In an interesting paper by Alberto Alesina “The End of Large Public Debts” (in Giavazzi and Spaventa (1988)), it is argued that, historically, the alternative chosen by countries to solve their debt problem has depended on the relative political power of rentiers, the business sector, and the working classes.

9

Keynes (1923), pp. 72–73.

10

Debt monetization would be inconsistent with Sweden’s future participation in the European Community. The Maastricht Treaty not only prohibits direct central bank credit to the government, but it also constrains monetary policy, including voluntary purchases of government paper on the open market, to the achievement of price stability.

11

The persistence of large interest rate premiums in highly indebted countries such as Belgium, Ireland, and Italy illustrates the potential added budgetary cost of a high level of public indebtedness.

12

For an interesting discussion of how fiscal policy sustainability might be measured, see Blanchard and others (1990).

13

The path of a country’s debt-to-income ratio may be described by the following equation:

dxt = αxt1 - β

where: dxt = the change in the debt-to-income ratio,

α = the real interest rate less the real growth rate of output,

xt-1 = the debt-to-income ratio at the start of the period,

and β = the noninterest surplus, net of seigniorage, as a ratio of GNP.
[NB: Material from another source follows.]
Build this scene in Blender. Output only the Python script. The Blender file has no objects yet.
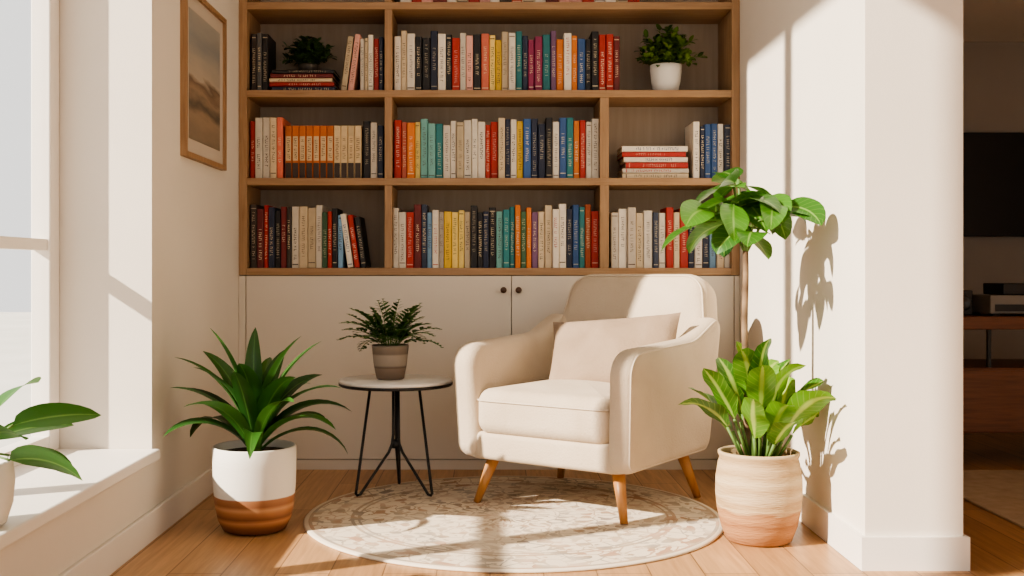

The primary or noninterest component of the deficit is the measure of the budget deficit most relevant to a country’s debt dynamics and it is immaterial whether this primary deficit arises on account of structural or cyclical factors.

14

For a fuller discussion, see Blanchard (1984).

15

The relative potency of fiscal policy on the level of aggregate demand will also depend very much on the exchange rate regime in place. In the Fleming-Murdell world of a small open economy, fiscal policy is likely to have its greatest impact on aggregate demand under a fixed exchange rate regime. By contrast, under a floating exchange rate regime, provided the issue of nonsustainability does not arise, an easing of fiscal policy could induce an increase in interest rates and a corresponding appreciation of the currency. This latter appreciation would result in a reduction in exports and an increase in imports that would tend to neutralize the overall impact of the fiscal loosening on aggregate demand. Where the sustainability of the fiscal position is called into question, however, any further easing in the fiscal stance could be expected to be accompanied by a further depreciation in the currency, which would accentuate the tendency toward a two-speed economy and heighten inflationary pressures.

16

The more recent experience in Argentina, where a serious attempt at fiscal consolidation since early 1991 has been accompanied by a marked economic boom, would provide a further example of the favorable effects on even short-run economic performance that might flow from an enhancement of credibility in policies.